China Mobile rides the digital momentum wave

  • China Mobile has published its 2023 results, which show significant demand for telco services
  • The operator has reported growth across the board, with all-time highs in revenues and profits
  • Its subscriber base has also expanded in line with customer base growth experienced by China’s other two major operators

China Mobile has reported record revenues of 1tn Chinese yuan (CNY) (US$139bn) for the full year 2023, driven by services for which demand has surpassed the average growth levels for the industry, according to the telco.

The company’s operating revenues grew by 7.7% year on year, the first time in the telco’s history that its sales have surpassed the trillion-yuan mark, noted chairman Yang Jie.

Of this, telecoms services revenue accounted for CNY864bn ($120bn), marking a year-on-year growth of 6.3%, which is reportedly above the industry average. A main contributor to this performance was a 22.2% year-on-year rise in the so-called “digital transformation revenue”, which represented nearly 30% of all telco services revenue. (Digital transformation revenues are derived from mobile cloud, smart home, enterprise internet of things, or IoT, and bespoke enterprise services.) 

Its net profit has also reached a “record high”, according to Yang, rising 5% to CNY132bn ($18bn). The company claimed its profitability was one of the highest of all top-tier global telcos.

“In 2023, despite various challenges faced by the company in a complex and severe macroenvironment, we seized the opportunities emerging from accelerated economic and social digital transformation. This helped anchor us in our position as a world-class information services and sci-tech innovation enterprise,” China Mobile’s chair explained, alongside the telco’s earnings release.

Over the course of the year, the Chinese telco giant has also managed to decrease its spending, with capital expenditure (capex) down 1.9% year on year to CNY180bn ($25bn).

The scale of the Chinese market

As the second-largest country in the world in terms of population (1.425 billion people, slightly less than India’s population), and with years of network investments behind it, it’s no wonder that China’s telecom sector is of an almost unimaginable scale. 

China Mobile’s total mobile subscriber count by the end of 2023 stood at 991 million, up 1.6% year on year (16 million additions). Its 5G subscriber base has been growing quickly, ramping up by 42.1% year on year to 465 million. At the same time, the number of customers that have signed up for 5G packages (but don’t necessarily have a 5G-enabled device to be able to use the 5G services) grew by 29.4% to 795 million at the end of last year.

In addition, China Mobile’s wireline broadband customer base grew by 9.6% to reach 298 million by the end of 2023.

Recent figures from the telco’s rival, China Unicom, show that its total mobile subscriber base amounted to 333 million at the end of 2023, with a net addition of 10.6 million throughout the year. The operator previously disclosed that its 5G package subscriber count stood at 259.6 million by the end of last year, an increase of 12%.

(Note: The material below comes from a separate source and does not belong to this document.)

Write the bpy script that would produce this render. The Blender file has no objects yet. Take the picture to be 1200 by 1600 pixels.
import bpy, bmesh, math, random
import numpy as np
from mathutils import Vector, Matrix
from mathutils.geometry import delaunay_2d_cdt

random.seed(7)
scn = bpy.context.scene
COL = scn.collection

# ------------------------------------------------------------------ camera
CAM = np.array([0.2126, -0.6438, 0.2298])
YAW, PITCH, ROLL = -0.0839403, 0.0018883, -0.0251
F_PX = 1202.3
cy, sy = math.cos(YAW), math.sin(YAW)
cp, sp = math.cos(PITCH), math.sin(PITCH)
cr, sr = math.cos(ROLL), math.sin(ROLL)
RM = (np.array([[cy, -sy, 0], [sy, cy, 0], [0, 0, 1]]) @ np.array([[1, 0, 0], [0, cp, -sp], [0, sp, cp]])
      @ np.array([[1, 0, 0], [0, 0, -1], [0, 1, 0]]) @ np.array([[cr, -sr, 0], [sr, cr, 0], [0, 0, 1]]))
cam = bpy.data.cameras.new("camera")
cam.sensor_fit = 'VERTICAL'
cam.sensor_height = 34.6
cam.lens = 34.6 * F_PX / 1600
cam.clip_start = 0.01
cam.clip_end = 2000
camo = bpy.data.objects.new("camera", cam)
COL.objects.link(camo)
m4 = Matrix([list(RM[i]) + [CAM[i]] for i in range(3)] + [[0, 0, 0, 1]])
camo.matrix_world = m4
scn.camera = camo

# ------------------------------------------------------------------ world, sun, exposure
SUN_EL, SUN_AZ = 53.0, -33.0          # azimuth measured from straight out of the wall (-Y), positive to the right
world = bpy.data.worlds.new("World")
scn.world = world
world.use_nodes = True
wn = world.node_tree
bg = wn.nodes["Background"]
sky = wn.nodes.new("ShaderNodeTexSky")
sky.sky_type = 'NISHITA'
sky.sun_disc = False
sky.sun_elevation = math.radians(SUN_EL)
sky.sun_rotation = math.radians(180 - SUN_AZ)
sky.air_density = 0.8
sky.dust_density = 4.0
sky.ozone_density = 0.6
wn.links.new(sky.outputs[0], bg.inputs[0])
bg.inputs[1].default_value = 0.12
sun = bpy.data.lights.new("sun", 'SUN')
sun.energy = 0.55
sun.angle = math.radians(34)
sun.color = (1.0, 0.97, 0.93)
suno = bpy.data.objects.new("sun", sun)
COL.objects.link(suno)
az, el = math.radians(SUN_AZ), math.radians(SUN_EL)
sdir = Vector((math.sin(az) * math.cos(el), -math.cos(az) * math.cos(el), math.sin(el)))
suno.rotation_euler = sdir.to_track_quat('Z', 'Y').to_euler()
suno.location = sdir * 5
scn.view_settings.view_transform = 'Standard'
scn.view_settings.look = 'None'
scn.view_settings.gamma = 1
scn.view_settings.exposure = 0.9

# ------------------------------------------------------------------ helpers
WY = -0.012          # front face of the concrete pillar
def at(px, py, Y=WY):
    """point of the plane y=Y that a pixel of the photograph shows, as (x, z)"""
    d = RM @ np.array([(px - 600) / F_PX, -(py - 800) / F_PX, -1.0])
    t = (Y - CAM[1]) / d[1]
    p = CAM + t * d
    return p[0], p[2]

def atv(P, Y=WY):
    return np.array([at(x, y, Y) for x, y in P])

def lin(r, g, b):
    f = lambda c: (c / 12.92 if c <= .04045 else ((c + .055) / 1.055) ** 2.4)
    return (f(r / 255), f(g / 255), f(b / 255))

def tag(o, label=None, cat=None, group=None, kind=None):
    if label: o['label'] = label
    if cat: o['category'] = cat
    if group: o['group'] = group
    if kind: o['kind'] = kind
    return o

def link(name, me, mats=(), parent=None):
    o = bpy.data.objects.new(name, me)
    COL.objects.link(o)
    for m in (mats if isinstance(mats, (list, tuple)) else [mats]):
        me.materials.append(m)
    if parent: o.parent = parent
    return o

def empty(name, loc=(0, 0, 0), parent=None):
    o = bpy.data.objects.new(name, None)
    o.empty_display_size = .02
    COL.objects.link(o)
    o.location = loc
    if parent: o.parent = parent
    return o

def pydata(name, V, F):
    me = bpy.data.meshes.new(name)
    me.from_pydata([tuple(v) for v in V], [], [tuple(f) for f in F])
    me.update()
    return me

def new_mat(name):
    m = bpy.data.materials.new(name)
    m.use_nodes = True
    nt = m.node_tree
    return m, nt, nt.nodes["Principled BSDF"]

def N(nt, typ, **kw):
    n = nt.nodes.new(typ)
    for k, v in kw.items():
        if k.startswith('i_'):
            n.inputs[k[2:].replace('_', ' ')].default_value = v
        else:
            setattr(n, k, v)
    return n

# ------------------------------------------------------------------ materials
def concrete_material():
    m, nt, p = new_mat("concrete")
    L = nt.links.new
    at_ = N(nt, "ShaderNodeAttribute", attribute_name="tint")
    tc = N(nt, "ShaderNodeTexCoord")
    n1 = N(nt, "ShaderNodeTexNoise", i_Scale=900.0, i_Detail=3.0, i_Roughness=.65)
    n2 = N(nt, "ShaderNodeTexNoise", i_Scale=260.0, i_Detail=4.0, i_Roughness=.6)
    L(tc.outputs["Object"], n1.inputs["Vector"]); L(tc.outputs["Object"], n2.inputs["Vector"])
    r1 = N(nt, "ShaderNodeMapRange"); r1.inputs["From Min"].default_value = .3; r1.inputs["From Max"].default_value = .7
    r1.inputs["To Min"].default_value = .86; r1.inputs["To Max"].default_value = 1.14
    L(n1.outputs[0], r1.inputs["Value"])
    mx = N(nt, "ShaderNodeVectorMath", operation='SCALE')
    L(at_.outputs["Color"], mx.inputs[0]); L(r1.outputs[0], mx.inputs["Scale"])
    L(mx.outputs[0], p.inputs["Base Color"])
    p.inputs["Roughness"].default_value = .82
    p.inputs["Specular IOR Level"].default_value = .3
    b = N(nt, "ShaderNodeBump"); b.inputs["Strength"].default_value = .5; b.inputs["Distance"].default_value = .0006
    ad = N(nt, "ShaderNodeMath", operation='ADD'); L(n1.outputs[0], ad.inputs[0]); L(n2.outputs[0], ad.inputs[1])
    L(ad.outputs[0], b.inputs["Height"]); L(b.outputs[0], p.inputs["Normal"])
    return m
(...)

China Unicom’s fixed-line broadband subscriber base reached 113 million in 2023, having increased by almost 9.8 million, which marked a 10-year high in net additions. Furthermore, the penetration rate of “gigabit subscribers” hit 22%.

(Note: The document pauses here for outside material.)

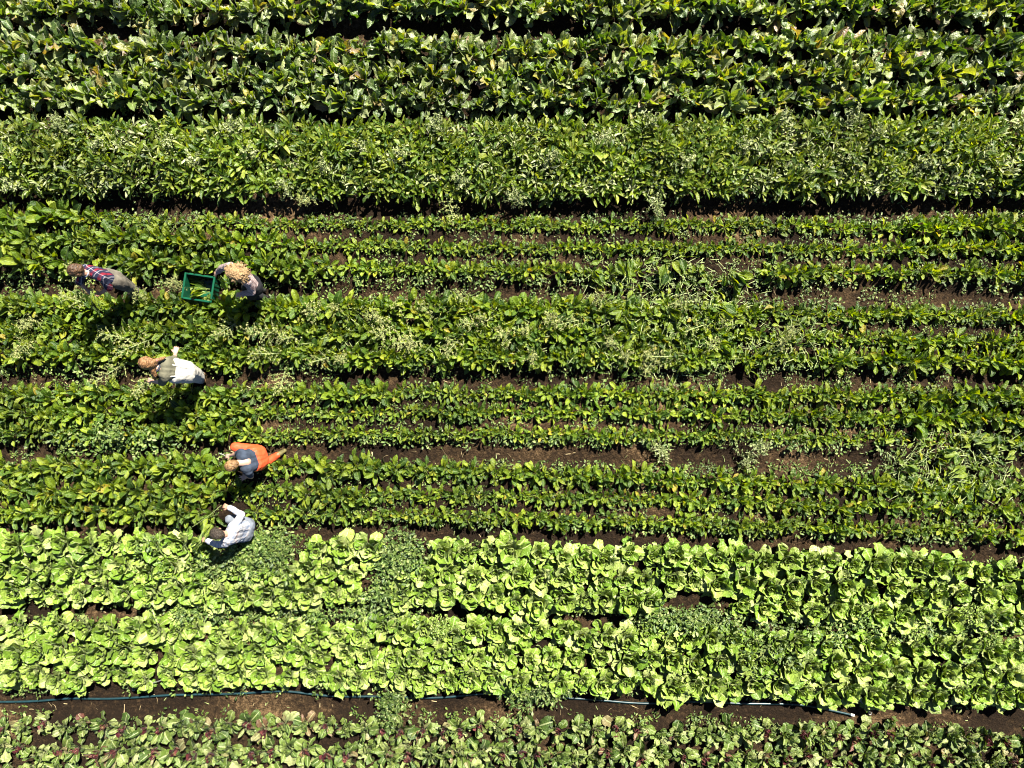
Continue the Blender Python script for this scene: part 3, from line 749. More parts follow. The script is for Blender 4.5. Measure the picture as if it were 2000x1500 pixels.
# ------------------------------------------------------------------ hose, pegs
M['hose'] = plain_mat('dark_teal_plastic', (0.008, 0.028, 0.034), 0.35, 0.5, 0.3)
M['steel'] = plain_mat('galvanised_wire', (0.3, 0.3, 0.28), 0.4, 0.5, 0.2, metal=0.6)
M['whitep'] = plain_mat('white_fitting', (0.6, 0.6, 0.55), 0.5, 0.5, 0.1)
def tube(name, pts, r, mat, parent=None, res=6, origin=(0, 0, 0)):
    cu = bpy.data.curves.new(name, 'CURVE'); cu.dimensions = '3D'; cu.bevel_depth = r; cu.bevel_resolution = 2; cu.use_fill_caps = True
    sp = cu.splines.new('NURBS'); sp.points.add(len(pts) - 1); sp.use_endpoint_u = True; sp.order_u = 4
    for q, p in zip(sp.points, pts): q.co = (*(Vector(p) - Vector(origin)), 1)
    cu.resolution_u = res
    o = bpy.data.objects.new(name, cu)
    me = bpy.data.meshes.new_from_object(o); bpy.data.objects.remove(o)
    me.materials.append(mat)
    for pl in me.polygons: pl.use_smooth = True
    o = bpy.data.objects.new(name, me); o.location = origin
    return link(o, parent)
HP = [(-150, 1374), (-60, 1372), (0, 1372), (80, 1371), (128, 1364), (187, 1367), (253, 1365), (333, 1356), (427, 1357), (500, 1353), (546, 1349), (584, 1352), (647, 1362), (735, 1360), (844, 1365), (899, 1360), (941, 1354), (1000, 1356), (1101, 1364), (1181, 1369), (1252, 1376), (1315, 1373), (1365, 1369), (1420, 1374), (1500, 1376), (1563, 1375), (1605, 1383), (1664, 1397)]
hp = []
for px, py in HP:
    p = W(px, py, 0.05); hp.append((p.x, p.y, gh(p.x, p.y) + 0.035))
root = empty('garden_hose', hp[3])
tube('pipe', [Vector(p) - Vector(hp[3]) for p in hp], 0.019, M['hose'], root)
e0, e1 = Vector(hp[-2]) - Vector(hp[3]), Vector(hp[-1]) - Vector(hp[3])
d = (e1 - e0).normalized()
tube('end_fitting', [e1 - d * 0.02, e1, e1 + d * 0.02, e1 + d * 0.045], 0.024, M['whitep'], root)
tag(root, 'long dark teal hose lying along the soil path above the bottom bed', 'hose')
for (a, b, lab) in [((1010, 1335), (985, 1356), 'thin white wire peg by the hose at the middle'), ((1676, 1363), (1700, 1394), 'thin white wire peg near the end of the hose'), ((320, 1327), (262, 1345), 'thin white wire peg above the hose on the left')]:
    p0 = W(*a, 0.22); p1 = W(*b, 0.06)
    p1.z = gh(p1.x, p1.y) + 0.03
    root = empty('wire_peg', p1)
    v = p0 - p1
    tube('wire', [Vector((0, 0, 0)), v * 0.35 + Vector((0.01, 0, .01)), v * 0.7, v], 0.009, M['steel'], root)
    tube('loop', [Vector((0.028 * math.cos(t), 0.028 * math.sin(t), 0.008 * t / 6)) for t in np.linspace(0, 6.6, 11)], 0.008, M['steel'], root)
    tag(root, lab, 'peg', 'wire pegs of the row cover')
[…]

In 2023, the operator booked a 5% year-on-year rise in operating revenue, to CYN372.6bn ($51.8bn), while net profit was up 11.8% to CYN18.7bn ($2.6bn).

The third significant player in the market – China Telecom – also reported gains in 2023. Its operating revenues were up 6.9% to CNY508bn ($71bn), while total profit rose 9.8% to CNY39bn ($5bn). By the end of 2023, China Telecom had a total of 407.7 million mobile users, of which 318.66 million had signed up to a 5G package (with net additions amounting to 50.7 million).  

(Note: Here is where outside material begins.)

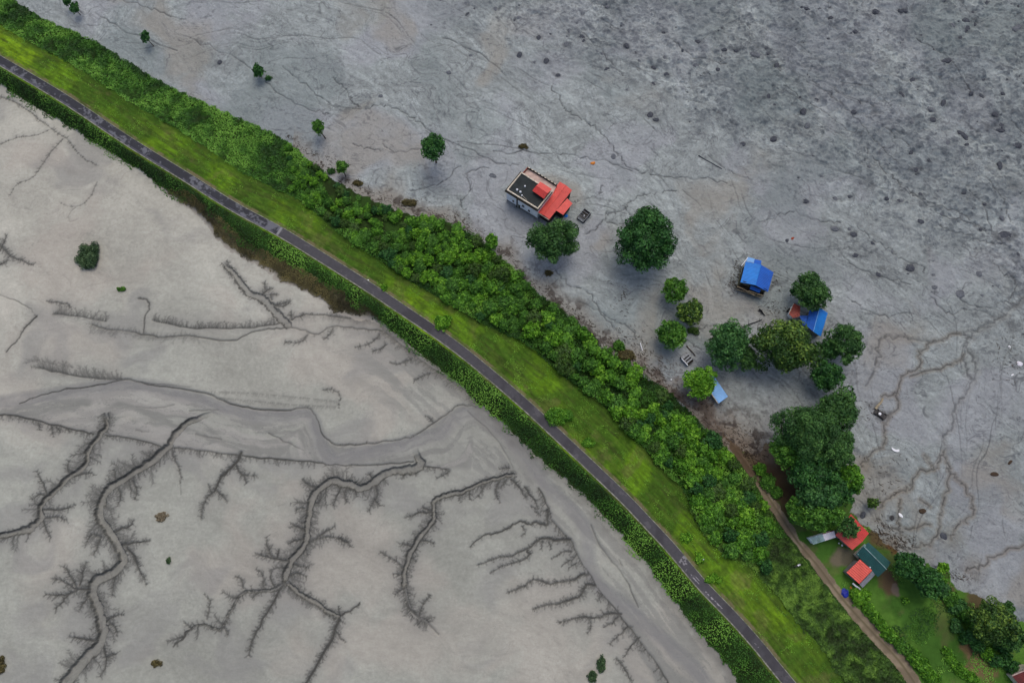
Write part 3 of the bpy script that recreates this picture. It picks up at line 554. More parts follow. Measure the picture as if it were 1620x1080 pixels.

China Telecom had 190 million fixed broadband subscribers by the end of 2023, having added a total of 9.26 million wireline broadband users in the previous 12 months.

As a result, China’s three main telcos ended 2023 with a combined 1.73 billion mobile subscriptions and a combined 601 million fixed broadband subscribers.

Such numbers require vast scale in terms of network infrastructure: The latest reported figures from the Ministry of Industry and Information Technology (MIIT) in China suggest that the number of 5G base stations deployed across China reached nearly 3.38 million at the end of 2023, while 5G subscriber numbers reached 805 million across the country.